Profesores, padres y estudiantes observan los recuerdos de Cristóbal / Foto: Carlos Hernández
Siempre al borde de la muerte
«Un día, un prisionero de los que trabajaban para los SS me cogió a mí y a otro compañero “polonés”. Nos llevó a un cuarto donde estaba matando a un español. Me quedé helado. Creía que nos había llevado allí para cargar con el cadáver pero no fue así. Cuando acabó con el español empezó a apalear al “polonés” hasta que lo mató. Luego me tocaba a mí pero, en ese momento, llegó un SS y al comprobar que yo era joven y podía trabajar, le ordenó que no me matara. Me salvé por un pelo…».
No fue, ni mucho menos, la única vez que estuvo a punto de morir, pero Cristóbal fue teniendo suerte y contó con una importante ayuda: la solidaridad que hubo entre los prisioneros españoles. «Los que tenían un buen trabajo y podían, robaban zanahorias o patatas y las repartían entre los más hambrientos. Un compañero me enseñó a tallar la piedra y gracias a que conseguí ese trabajo, que era útil para los nazis, pude llegar con vida hasta la liberación».

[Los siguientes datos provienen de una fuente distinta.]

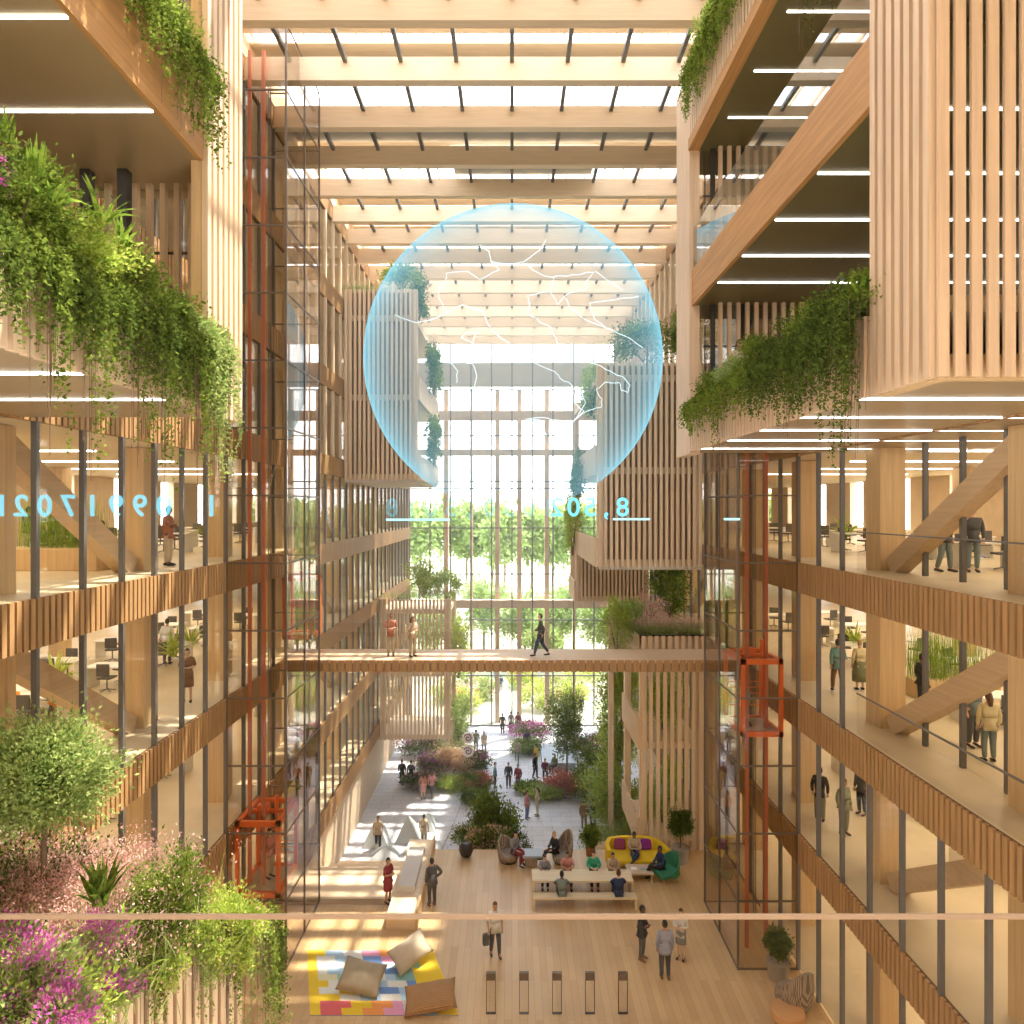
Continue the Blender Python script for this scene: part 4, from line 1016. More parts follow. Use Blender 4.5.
P_((4.95,27.55,0), 0, 'lounge', 'person in beige coat sitting cross-legged on the yellow sofa', 'tan','navy',2,'black', coat=True, h=1.74)
P_((5.78,26.5,0), -75, 'sitcross', 'person in navy sitting in the green armchair', 'navy','black',2,'black', h=1.72)
# plaza walkers
W = [(402,785,180,'step','black','black','black couple member, left one, walking away left in the plaza',2,'black'),
 (411,786,180,'walk','black','charcoal','black couple member, right one, walking away left in the plaza',1,'black'),
 (423,799,200,'stand','rust','pink','person in rust dress at the left beside someone in pale pink',0,'brown'),
 (432,797,170,'walk','pink','charcoal','person in pale pink top and dark trousers left of the dense tree',0,'brown'),
 (476,752,180,'stand','olive','charcoal','person in olive jacket at the left flower bed of the plaza',1,'black'),
 (484,754,10,'walk','beige','grey','person in light top walking by the left flower bed of the plaza',1,'brown'),
 (502.5,734,180,'stand','charcoal','charcoal','left one of three walkers farthest back in the plaza, in charcoal',1,'black'),
 (511,732,180,'step','grey','black','middle one of three walkers farthest back in the plaza, in grey',0,'brown'),
 (518,732.5,170,'walk','maroon','black','right one of three walkers farthest back in the plaza, in maroon',1,'black'),
 (517,762,0,'walk','khaki','slate','lone person in khaki top in the middle of the plaza walk',1,'black'),
 (527,751,180,'stand','charcoal','blue','person in dark top and jeans by the right planting of the plaza',2,'black'),
 (495,788,90,'stand','teal','charcoal','person in teal shirt left of two darker figures in the plaza',0,'brown'),
 (508.5,788,0,'stand','black','black','person all in black between the teal shirt and the red top',1,'black'),
 (518,790,-20,'stand','maroon','slate','person in dark red top right of the one in black',0,'brown'),
 (527,819,60,'stand','pink','blue','person in pink top and blue jeans near the middle of the plaza',1,'brown'),
 (537.5,816,-80,'stand','beige','khaki','person in beige facing the one in the pink top',0,'brown'),
 (584,829,180,'stand','brown','brown','person in brown coat behind the potted ball shrub',1,'brown'),
 (593,829,180,'stand','grey','charcoal','person with black backpack beside the white banner',1,'black'),
 (536,768,-60,'stand','yellow','black','person in yellow top at the right flower bed of the plaza',1,'black'),
 (535,778,60,'step','black','black','person in black just in front of the one in yellow',1,'black'),
 (545,777,0,'sit','purple_' if False else 'maroon','black','person in dark red sitting at the right flower bed',1,'black'),
 (555,772,-40,'sit','olive','black','person in olive sitting under the slender plaza tree',1,'brown'),
 (496,682,180,'walk','blue','navy','person in blue outside the far glass wall, farthest back',1,'black'),
 (501,692,170,'stand','navy','navy','person in navy just outside the far glass wall',1,'black'),
 (582,699,180,'stand','charcoal','charcoal','person in charcoal outside the glass at the right, farthest',1,'black'),
 (581,715,180,'stand','black','black','person in black outside the glass at the right, nearer one',1,'black')]
for (px,py,yw,ps,tp,bt,lb,sk,hr) in W:
    lb = lb.replace('black couple member','person in black')
    P_(ground(px,py,PZ+(.0 if 'sit' not in ps else 0)), yw, ps, lb, tp, bt, sk, hr, coat=('coat' in lb), extra=backpack('black') if 'backpack' in lb else (bag('black') if 'beside someone' in lb else None),
       legs='dress' if 'dress' in lb else 'trousers', long=('pink' in lb or 'rust' in lb))
# right wing
def D3(px, d, z): return ((px-512)*d/F, d, z)
P_(D3(944,18.1,12.7), 25, 'step', 'person in black jacket and jeans at the open gallery of the third floor', 'charcoal','slate',1,'black', coat=True)
P_(D3(973,18.0,12.7), -20, 'stand', 'person in grey shirt and red cap on the third floor gallery', 'charcoal','slate',0,'brown', extra=lambda e: MB().lathe([(.09,1.70),(.095,1.74),(.07,1.79),(.02,1.80)],(0,-.02,0),12).build('cap', C('red'), e))
P_(D3(838,21.9,8.45), 170, 'walk', 'person in teal shirt and brown trousers walking behind the glass at right', 'teal','brown',1,'black')
P_(D3(860,22.3,8.45), 180, 'stand', 'person in cream top and olive skirt beside the big column at right', 'cream','olive',0,'blond','longskirt', h=1.66)
P_(D3(973,17.0,8.45), 10, 'stand', 'bald-looking person in blue-grey shirt talking at the second floor gallery', 'slate','charcoal',0,'grey', h=1.82, sleeves='short')
P_(D3(989,16.0,8.45), 170, 'stand', 'person in cream sweater and dark jeans with long brown hair, back turned', 'cream','slate',0,'brown', h=1.66, long=True)
P_(D3(922,20.0,8.45), 90, 'stand', 'person in black behind the slanting brace of the second floor', 'black','black',2,'black', h=1.7)
P_(D3(820,22.2,4.25), 150, 'step', 'person in black top and olive trousers behind the first floor mullion', 'black','olive',1,'black', h=1.74)
P_(D3(844,21.2,4.25), 20, 'stand', 'person in olive overall behind the first floor glass at right', 'olive','olive',1,'brown', h=1.76)
P_(D3(862,22.6,4.25), -60, 'stand', 'person in dark clothes beside the first floor column at right', 'charcoal','black',1,'black', h=1.7)
P_((5.75,17.3,16.95), 30, 'stand', 'person half hidden behind the ivy of the right fourth-floor gallery', 'beige','khaki',1,'brown', h=1.72)
# left wing
P_(D3(168,20.0,12.7), 90, 'crossed', 'person in red-brown shirt and pale trousers behind the left glass', 'rust','beige',2,'black', h=1.76)
P_(D3(73,23.2,12.7), 180, 'stand', 'person in grey-brown by the tall reeds of the left wing', 'brown','charcoal',1,'brown', h=1.75)
P_(D3(28,24.2,12.7), 160, 'stand', 'person in charcoal top far left on the third floor', 'charcoal','khaki',1,'black', h=1.75)
P_(D3(103,22.0,12.7), -80, 'sit', 'person in pale top sitting behind the left slanting brace', 'beige','red',0,'black', h=1.72)
P_(D3(90,21.2,12.7), 80, 'sit', 'person in black sitting behind the left slanting brace', 'black','black',0,'brown', h=1.72)
P_(D3(187,20.9,8.45), 20, 'chin', 'person in patterned black and tan dress behind the left glass', 'brown','brown',0,'brown','dress','short', h=1.66)
P_(D3(167,26.0,8.45), 180, 'stand', 'person in white shirt and black trousers deep in the left wing', 'white','black',1,'black', h=1.75, extra=bag('red'))
# ------------------------------------------------------------------ objects on the timber floor
M['lighttable'] = wood('light_table', (.74,.60,.38), 'x', .08)
M['wicker'] = tiles('wicker_weave', (.58,.47,.36), (.46,.37,.28), (.2,.15,.12), .06, .03, 0, .7, .006)
M['yellow'] = pbr('yellow_fabric', (.80,.55,.02), .8); M['plum'] = pbr('plum_cushion', (.32,.06,.16), .85); M['greenfab'] = pbr('green_fabric', (.04,.22,.12), .75)
M['violet'] = pbr('violet_cushion', (.28,.03,.30), .85)
M['whitestone'] = pbr('white_facet2', (.48,.50,.50), .5); M['grayblue'] = pbr('greyblue_top', (.36,.42,.48), .5)
b = MB(); b.box(.78,25.0,.69,4.45,25.72,.76); b.box(.78,25.0,0,.86,25.72,.69); b.box(4.37,25.0,0,4.45,25.72,.69)
e = empty('long_table', (2.6,25.3,0), 'long pale timber table with people on both sides', 'table')
MB().box(-1.85,-.33,.69,1.85,.37,.76).build('table_top', M['lighttable'], e)
for x in (-1.85,1.77): MB().box(x,-.33,0,x+.08,.37,.69).build('leg', M['lighttable'], e)
for yy, lb in ((-.88,'near bench of the long table, with two people'),(.7,'far bench of the long table, behind it')):
    q = empty('bench', (2.6,25.3+yy,0), 'long pale timber '+lb, 'bench')
    MB().box(-1.85,-.02,.39,1.88,.36,.45).build('seat', M['lighttable'], q)
    for x in (-1.85,1.80): MB().box(x,-.02,0,x+.08,.36,.39).build('leg', M['lighttable'], q)
# sofa
e = empty('sofa', (4.95,27.75,0), 'curved yellow sofa with a person on it near the slatted tower', 'sofa')
b = MB()
pth = [(-1.1,-.75),(-1.12,-.2),(-.95,.28),(-.5,.42),(.4,.42),(.9,.25),(1.15,-.25),(1.25,-.7)]
for i in range(len(pth)-1):
    a_, c_ = pth[i], pth[i+1]; b.obox((a_[0],a_[1],.55),(c_[0],c_[1],.55),.16,.62)
b.build('backrest', M['yellow'], e)
b = MB(); b.bbox(-1.0,-.7,.16,1.1,.34,.42,.08); b.build('seat', M['yellow'], e)
for x in (-.9,.95):
    for y in (-.55,.2): MB().tube([(x,y,0),(x,y,.17)], .025, 6).build('leg', M['dark'], e)
for x, mt, lb in ((-.55,'plum','plum-coloured square cushion leaning at the left of the yellow sofa'),(.55,'violet','violet square cushion leaning at the right of the yellow sofa')):
    b = MB(); b.bbox(-.23,-.07,0,.23,.07,.42,.06); o = b.build('cushion', M[mt]); o.location = (4.95+x,27.93,.43); o.rotation_euler = (-.25,0,.2*x); tag(o, lb, 'cushion')
e = empty('coffee_table', (4.95,26.55,0), 'low timber coffee table in front of the yellow sofa', 'table')
b = MB(); b.bbox(-.5,-.35,.3,.5,.35,.38,.01); b.build('table_top', M['board'], e)
for x in (-.42,.42):
    for y in (-.28,.28): MB().box(x-.03,y-.03,0,x+.03,y+.03,.3).build('leg', M['board'], e)
for k, (x, mt) in enumerate(((5.1,'grayblue'),(4.75,'white'))):
    b = MB(); b.box(x-.12,26.45,.38,x+.1,26.62,.40); o = b.build('magazine', M[mt]); tag(o, ('blue-grey','white')[k]+' magazine lying on the low coffee table', 'magazine')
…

El rostro de Cristóbal se ilumina al hablar del 5 de mayo de 1945: «Se abrieron las puertas y llegaron los americanos. ¡Uffffff! No puedo describir lo que sentimos en ese momento». De los 9.300 españoles y españolas que pasaron por los campos de concentración nazis, más de 5.500 no pudieron contemplar ese hermoso día. Los supervivientes arrastraron secuelas físicas y psicológicas: «Hubo muchos, entre ellos algunos amigos míos, que se suicidaron porque no soportaban cargar con los recuerdos».
El viejo luchador barcelonés consigue acabar su intervención sin perder la serenidad pero la emoción acaba retorciendo su rostro cuando recibe la cerrada ovación de los asistentes. Sus ojos permanecen ya vidriosos mientras dos músicos interpretan un pequeño concierto en su honor y en el del resto de sus compañeros deportados. «Estoy muy feliz de estar aquí. Muy feliz», sigue diciendo Cristóbal mientras ve cómo los jóvenes y no tan jóvenes se interesan por las fotografías y otros recuerdos que él y su hijo Jacques han traído desde Francia. «Eso sí, tengo que decir que estoy muy preocupado por el auge de la extrema derecha en Europa -comenta en una improvisada charla final-. Y solo espero que no haya una nueva guerra».
Esos son sus últimos mensajes de un viaje inolvidable. Un viaje en el que Cristóbal Soriano, representando a miles de deportados españoles, alcanzó por fin la frontera suiza; con 75 años de retraso pisó la tierra con la que tanto soñó y que representaba la libertad, la seguridad y la vida frente a la barbarie fascista.